Story Dogs program expanding across schools in South Perth

Wesley College Junior School students Davi Chapman and Anthony Piggott with Story Dogs Volunteer Glenda Coote and her five-year-old spoodle Abby. Front: Ruby Stampfl-MacDonald and Megan Vaughan. Pic: David Baylis d492850
Wesley College Junior School students Davi Chapman and Anthony Piggott with Story Dogs Volunteer Glenda Coote and her five-year-old spoodle Abby. Front: Ruby Stampfl-MacDonald and Megan Vaughan. Pic: David Baylis d492850

THE Story Dogs program designed to help students with reading will continue at Wesley College Junior School, and has been a welcome addition in 2019 at Collier Primary in Como.

Not-for-profit Story Dogs assists students with reading difficulties by providing a non-judgmental environment through sessions of reading to dogs.

Story Dogs volunteer Glenda Coote and her five-year-old spoodle Abby will return to Wesley College Junior School in Term 3 after taking a break this term.

Meanwhile Takumi the dog and her owner have started visiting Collier Primary twice a week this year.

Collier Primary’s new special visitor Takumi.

Collier Primary School principal Kevin Saunders said the Story Dogs program would be a permanent fixture for as long as the association could accommodate them.

“I find that the students really respond well to a passive listener,” he said.

“Each year, you get a different cohort of children who for whatever reason need to develop those links.

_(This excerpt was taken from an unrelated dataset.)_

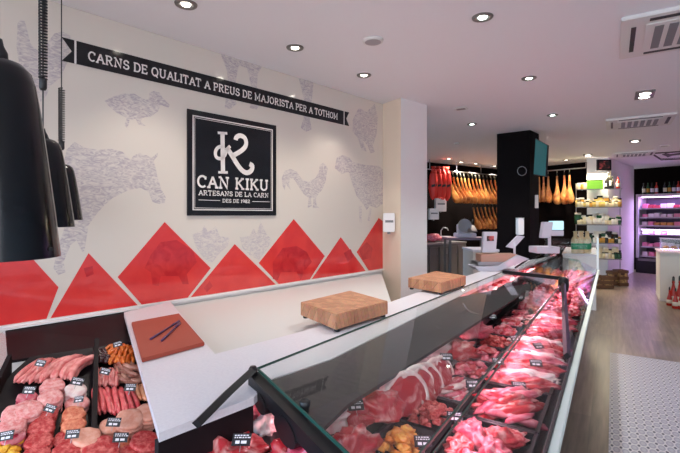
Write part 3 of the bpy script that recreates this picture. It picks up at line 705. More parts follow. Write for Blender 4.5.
# near open end of the rear row: big cuts beside the black end frame
def cutpx(px, py, z, m, i, sc, rz, label, group=None, zoff=.0, s3=None, rx=0):
    p = at(px, py, z)
    return inst('meat_joint', CUTS[m][i % 4], (p.x, p.y, PAN + zoff + .03 * (sc if s3 is None else s3[2])), rz, s3 or sc, label, 'meat', group, rx)
cutpx(225, 446, .88, 'red_meat', 0, 1.25, .6, 'large red beef joint lying just below the worktop fascia', s3=(1.25, 1.3, 1.3))
cutpx(200, 458, .86, 'fat', 1, .8, .2, 'pale pink fatty piece at the bottom edge beside the beef joint')
cutpx(236, 418, .86, 'fat', 2, .8, 1.2, 'white fatty cut standing behind the big beef joint', s3=(.8, .6, .9))
cutpx(250, 408, .88, 'pink_meat', 3, .8, 1.9, 'narrow pink cut behind the black hinge covers', s3=(.9, .5, 1.1))
cutpx(266, 424, .86, 'fat', 0, .85, 2.2, 'pale marbled cut between two red joints at the open glass end', s3=(1.1, .8, 1.1))
cutpx(292, 448, .88, 'red_meat', 2, 1.1, .3, 'smooth bright red joint under the end of the glass frame', s3=(1.0, 1.0, 1.3))
# rear row: large cuts packed up to the deck
RB = PAN + .055
part('rear_step', MB().prism([Vector((-1.24, 1.0, PAN)), Vector((-.83, 1.0, PAN)), Vector((-.83, 7.5, PAN)), Vector((-1.24, 7.5, PAN))], vz(.05)), M['trayblack'], dc)
def joint(px, py, m, i, s3, rz, label, z=.95):
    p = at(px, py, z); p.x -= .04
    return inst('meat_joint', CUTS[m][i % 4], (p.x, p.y, RB + .045 * s3[2]), rz, s3, label, 'meat')
joint(338, 412, 'fat', 3, (.8, 1.0, 1.2), .4, 'pale bony pork piece at the near end of the rear row')
joint(322, 440, 'pink_meat', 0, (.8, 1.0, 1.0), .2, 'pink piece in the rear row against the glass end frame')
joint(362, 441, 'red_meat', 1, (.9, 1.0, 1.25), 1.2, 'deep red joint with a cut face near the lower frame, rear row')
joint(388, 402, 'red_meat', 3, (1.0, 1.1, 1.3), .9, 'rounded red joint touching the steaks in the rear row')
joint(364, 408, 'red_meat', 0, (.7, .9, 1.1), 2.0, 'small red joint between the pale pork and the rounded red joint')
joint(398, 378, 'fat', 2, (1.1, .8, 1.4), 1.0, 'pale fatty slab against the deck behind the steaks')
g_st = 'fat rimmed steaks standing in the rear row'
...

“The dog provides passive listening and a link for the child to gain confidence to be able to read to somebody or have an expression of language to the dog which is non-judgemental.”

Ms Coote said while Story Dogs was usually for students with reading difficulties who need one-on-one time, others could join.

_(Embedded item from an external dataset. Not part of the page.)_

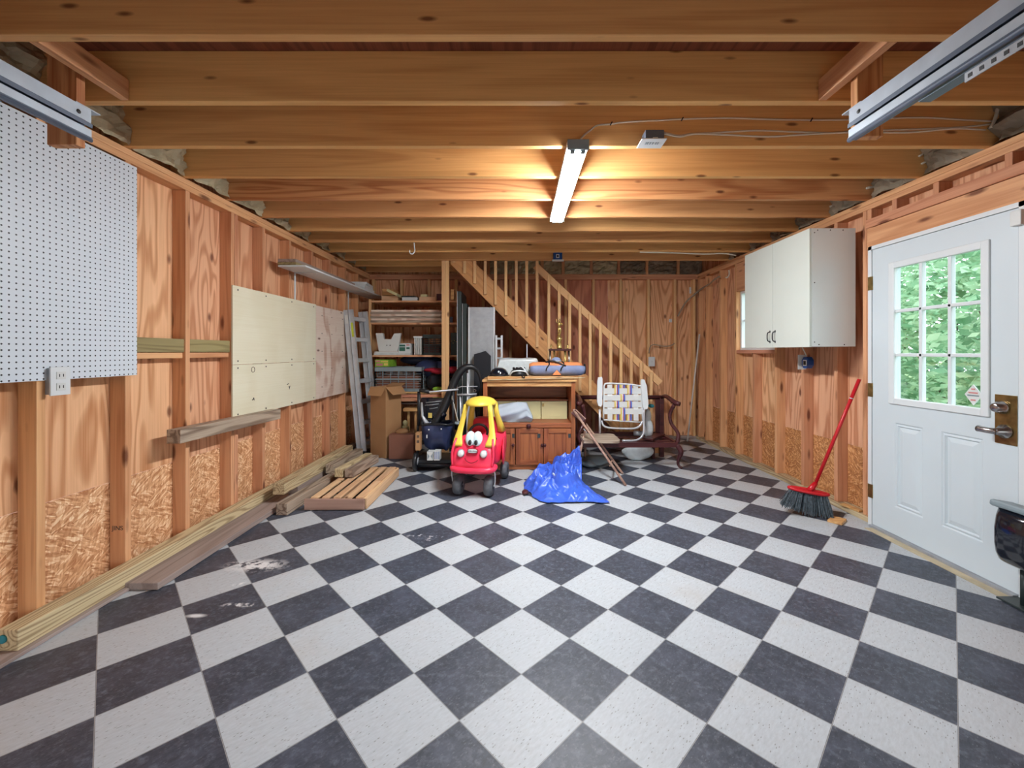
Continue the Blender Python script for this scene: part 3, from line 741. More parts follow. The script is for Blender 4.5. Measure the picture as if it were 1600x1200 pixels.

“It’s not only for struggling readers, it could also be for kids who love reading and need a bit of extension or need that break from sensory overload,” she said.

“I’m a teacher as well but I haven’t got my teacher’s hat on and I’m not picking up their mistakes.

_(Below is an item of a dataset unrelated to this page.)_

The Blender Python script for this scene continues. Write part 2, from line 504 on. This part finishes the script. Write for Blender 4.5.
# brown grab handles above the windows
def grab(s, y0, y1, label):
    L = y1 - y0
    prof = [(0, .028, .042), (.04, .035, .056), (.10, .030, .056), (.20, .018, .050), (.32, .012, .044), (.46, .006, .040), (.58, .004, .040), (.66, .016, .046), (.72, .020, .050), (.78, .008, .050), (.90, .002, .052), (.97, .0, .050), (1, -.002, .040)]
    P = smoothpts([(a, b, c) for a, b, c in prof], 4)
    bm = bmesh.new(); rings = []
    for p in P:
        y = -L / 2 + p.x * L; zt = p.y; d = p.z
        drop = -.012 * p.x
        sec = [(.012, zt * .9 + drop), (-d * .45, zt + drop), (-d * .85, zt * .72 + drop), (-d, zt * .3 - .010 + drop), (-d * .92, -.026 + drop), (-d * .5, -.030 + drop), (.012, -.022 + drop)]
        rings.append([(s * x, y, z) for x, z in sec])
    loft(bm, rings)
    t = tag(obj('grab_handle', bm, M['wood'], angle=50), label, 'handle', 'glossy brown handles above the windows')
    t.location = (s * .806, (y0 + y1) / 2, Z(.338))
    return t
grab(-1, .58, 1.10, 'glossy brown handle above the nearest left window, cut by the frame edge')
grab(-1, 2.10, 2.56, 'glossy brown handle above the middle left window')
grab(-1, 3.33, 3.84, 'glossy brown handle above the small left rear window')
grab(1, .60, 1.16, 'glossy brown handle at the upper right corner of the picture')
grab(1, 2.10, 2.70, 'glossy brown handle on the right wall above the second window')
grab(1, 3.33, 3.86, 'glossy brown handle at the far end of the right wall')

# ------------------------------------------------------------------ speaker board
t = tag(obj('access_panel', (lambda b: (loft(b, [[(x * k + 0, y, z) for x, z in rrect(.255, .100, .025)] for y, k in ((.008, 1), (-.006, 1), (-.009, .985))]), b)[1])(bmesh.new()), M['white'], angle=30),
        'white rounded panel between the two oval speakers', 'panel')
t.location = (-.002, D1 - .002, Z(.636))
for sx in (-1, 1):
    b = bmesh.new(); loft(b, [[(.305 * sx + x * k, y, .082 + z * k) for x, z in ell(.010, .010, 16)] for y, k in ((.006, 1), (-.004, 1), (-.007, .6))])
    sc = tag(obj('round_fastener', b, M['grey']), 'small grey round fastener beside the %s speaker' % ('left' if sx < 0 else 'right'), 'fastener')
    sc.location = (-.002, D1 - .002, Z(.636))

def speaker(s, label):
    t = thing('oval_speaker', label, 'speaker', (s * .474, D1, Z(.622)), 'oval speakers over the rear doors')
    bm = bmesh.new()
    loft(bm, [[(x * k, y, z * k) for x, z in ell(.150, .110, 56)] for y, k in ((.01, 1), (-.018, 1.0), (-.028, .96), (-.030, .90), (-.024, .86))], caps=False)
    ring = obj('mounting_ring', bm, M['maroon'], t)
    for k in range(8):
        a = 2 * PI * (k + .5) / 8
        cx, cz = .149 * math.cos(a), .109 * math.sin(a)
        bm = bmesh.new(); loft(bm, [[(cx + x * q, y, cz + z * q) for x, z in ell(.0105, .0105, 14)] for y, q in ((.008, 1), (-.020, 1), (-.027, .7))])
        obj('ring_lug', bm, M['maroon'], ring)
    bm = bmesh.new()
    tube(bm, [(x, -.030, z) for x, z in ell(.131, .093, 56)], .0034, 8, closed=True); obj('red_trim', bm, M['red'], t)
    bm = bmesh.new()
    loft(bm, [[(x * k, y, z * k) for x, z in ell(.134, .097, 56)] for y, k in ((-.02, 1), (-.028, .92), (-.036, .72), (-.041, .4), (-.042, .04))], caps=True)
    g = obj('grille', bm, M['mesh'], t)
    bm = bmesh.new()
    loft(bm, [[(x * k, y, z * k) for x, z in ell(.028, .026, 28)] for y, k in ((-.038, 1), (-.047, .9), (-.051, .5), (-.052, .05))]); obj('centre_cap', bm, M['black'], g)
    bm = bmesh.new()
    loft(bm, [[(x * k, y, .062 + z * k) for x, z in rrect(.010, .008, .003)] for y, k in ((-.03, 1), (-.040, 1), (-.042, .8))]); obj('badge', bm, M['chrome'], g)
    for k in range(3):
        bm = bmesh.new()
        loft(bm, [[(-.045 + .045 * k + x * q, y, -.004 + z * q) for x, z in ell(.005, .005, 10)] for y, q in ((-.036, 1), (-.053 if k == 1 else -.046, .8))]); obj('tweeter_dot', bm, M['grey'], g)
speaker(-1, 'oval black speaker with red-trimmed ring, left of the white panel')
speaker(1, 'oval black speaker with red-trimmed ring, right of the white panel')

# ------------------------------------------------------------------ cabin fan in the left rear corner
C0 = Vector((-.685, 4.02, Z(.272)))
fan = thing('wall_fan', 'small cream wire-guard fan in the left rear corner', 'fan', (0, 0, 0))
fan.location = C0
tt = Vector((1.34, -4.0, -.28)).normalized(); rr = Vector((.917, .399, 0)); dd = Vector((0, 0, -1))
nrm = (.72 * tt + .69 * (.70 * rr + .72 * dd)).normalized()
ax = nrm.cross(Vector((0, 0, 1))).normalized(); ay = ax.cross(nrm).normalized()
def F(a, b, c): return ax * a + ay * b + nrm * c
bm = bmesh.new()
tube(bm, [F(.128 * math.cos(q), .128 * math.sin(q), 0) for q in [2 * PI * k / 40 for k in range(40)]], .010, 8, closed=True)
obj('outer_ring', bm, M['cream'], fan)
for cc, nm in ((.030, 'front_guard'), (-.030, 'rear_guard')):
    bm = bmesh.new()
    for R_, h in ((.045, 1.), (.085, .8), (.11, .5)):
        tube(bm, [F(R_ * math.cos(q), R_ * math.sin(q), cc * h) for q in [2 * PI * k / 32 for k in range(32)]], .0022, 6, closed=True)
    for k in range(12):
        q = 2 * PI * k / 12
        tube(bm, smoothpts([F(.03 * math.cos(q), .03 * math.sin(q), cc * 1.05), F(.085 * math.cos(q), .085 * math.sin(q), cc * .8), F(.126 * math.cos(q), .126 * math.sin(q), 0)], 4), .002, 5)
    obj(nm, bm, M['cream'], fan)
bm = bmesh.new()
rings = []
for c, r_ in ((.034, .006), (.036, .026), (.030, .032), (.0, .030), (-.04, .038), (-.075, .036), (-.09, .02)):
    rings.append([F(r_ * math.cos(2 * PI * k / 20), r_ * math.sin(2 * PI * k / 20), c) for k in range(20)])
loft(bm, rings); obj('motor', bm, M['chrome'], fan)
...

“So it’s actually a really good opportunity for them to read in a non-threatening environment.”

Ms Coote said the students have developed a special bond with Abby and would absent-mindedly pat her as they were reading to her.

“When Abby’s happy and relaxed she snuggles up to the kids and falls asleep,” she said.

Ms Coote said dogs who were calm, relaxed and obey their owners would be suitable to be a Story Dog.

“There are a lot of dogs out there that could be perfect story dogs but people don’t necessarily realise that,” she said.